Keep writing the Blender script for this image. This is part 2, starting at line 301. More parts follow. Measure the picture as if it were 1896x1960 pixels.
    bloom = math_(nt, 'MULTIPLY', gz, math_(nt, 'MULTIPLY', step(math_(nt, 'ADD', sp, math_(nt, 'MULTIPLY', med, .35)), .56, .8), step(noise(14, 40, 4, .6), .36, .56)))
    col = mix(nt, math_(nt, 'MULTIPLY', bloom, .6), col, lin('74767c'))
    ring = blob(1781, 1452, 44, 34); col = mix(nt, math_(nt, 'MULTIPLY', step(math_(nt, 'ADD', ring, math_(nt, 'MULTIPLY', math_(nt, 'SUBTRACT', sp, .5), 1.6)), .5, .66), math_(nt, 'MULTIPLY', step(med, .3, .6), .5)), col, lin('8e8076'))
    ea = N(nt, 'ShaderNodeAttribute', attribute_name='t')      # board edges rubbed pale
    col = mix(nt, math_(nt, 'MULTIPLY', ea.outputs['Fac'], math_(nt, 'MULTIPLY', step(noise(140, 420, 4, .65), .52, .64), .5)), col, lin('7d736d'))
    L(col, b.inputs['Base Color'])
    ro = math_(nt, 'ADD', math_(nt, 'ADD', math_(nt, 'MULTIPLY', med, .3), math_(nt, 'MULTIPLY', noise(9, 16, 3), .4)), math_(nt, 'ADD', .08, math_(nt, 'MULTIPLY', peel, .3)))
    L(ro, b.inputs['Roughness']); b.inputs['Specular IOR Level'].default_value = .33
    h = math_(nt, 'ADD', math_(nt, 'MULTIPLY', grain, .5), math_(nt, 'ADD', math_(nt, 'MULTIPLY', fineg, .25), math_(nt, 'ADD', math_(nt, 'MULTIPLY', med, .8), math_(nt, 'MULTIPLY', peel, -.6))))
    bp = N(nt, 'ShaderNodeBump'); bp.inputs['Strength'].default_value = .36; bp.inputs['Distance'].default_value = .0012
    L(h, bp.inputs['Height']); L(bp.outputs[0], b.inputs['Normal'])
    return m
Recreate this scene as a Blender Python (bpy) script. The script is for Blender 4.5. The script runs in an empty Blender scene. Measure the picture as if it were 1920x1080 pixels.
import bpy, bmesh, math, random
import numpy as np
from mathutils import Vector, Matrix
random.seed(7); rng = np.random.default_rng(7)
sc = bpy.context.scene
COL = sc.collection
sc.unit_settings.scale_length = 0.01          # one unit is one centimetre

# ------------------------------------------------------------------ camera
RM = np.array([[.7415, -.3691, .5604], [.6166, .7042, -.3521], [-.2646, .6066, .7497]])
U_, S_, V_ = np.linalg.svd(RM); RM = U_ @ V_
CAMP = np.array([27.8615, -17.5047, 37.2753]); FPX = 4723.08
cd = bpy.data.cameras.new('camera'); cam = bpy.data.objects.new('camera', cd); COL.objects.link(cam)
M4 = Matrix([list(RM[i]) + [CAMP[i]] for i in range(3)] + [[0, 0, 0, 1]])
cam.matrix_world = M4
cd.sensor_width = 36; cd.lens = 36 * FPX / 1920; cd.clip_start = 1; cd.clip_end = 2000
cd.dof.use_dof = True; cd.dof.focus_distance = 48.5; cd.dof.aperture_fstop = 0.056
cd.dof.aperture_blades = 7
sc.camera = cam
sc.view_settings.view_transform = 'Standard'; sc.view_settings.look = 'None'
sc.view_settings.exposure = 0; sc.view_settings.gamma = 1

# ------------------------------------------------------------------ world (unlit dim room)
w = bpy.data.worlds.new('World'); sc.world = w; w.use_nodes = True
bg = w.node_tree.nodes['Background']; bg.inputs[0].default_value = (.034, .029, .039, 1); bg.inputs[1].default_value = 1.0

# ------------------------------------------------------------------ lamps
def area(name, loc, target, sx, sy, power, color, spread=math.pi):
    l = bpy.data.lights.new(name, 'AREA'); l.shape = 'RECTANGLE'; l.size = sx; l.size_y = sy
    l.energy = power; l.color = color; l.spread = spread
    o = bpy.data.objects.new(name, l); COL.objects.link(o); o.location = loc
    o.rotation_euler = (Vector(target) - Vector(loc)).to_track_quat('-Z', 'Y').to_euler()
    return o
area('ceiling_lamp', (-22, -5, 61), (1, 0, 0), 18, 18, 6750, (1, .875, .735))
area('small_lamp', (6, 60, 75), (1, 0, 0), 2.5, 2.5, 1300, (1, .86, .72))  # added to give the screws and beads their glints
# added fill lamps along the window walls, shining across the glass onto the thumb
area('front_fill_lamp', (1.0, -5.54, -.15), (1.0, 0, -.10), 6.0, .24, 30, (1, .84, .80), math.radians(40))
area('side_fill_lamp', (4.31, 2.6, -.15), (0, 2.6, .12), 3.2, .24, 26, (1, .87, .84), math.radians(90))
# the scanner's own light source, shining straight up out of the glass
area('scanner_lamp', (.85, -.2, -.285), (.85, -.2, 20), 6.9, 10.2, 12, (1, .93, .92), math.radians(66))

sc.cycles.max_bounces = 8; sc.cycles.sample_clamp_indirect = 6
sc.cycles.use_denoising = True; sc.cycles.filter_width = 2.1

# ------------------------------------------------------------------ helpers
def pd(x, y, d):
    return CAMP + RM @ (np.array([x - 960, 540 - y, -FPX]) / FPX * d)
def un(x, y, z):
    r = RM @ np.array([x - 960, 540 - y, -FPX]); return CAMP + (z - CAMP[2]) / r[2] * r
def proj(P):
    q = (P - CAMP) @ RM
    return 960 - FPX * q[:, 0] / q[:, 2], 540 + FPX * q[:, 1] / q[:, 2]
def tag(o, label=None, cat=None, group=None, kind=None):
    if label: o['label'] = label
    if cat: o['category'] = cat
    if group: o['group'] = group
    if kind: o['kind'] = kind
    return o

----

* GIVEN TASK: Set down, without any change, only the lines from the line that holds "Recreate this scene" through the line that holds "sc.unit_settings.scale_length = 0.01", both lines included.

* SOLVED EXERCISE:
Recreate this scene as a Blender Python (bpy) script. The script is for Blender 4.5. The script runs in an empty Blender scene. Measure the picture as if it were 1920x1080 pixels.
import bpy, bmesh, math, random
import numpy as np
from mathutils import Vector, Matrix
random.seed(7); rng = np.random.default_rng(7)
sc = bpy.context.scene
COL = sc.collection
sc.unit_settings.scale_length = 0.01          # one unit is one centimetre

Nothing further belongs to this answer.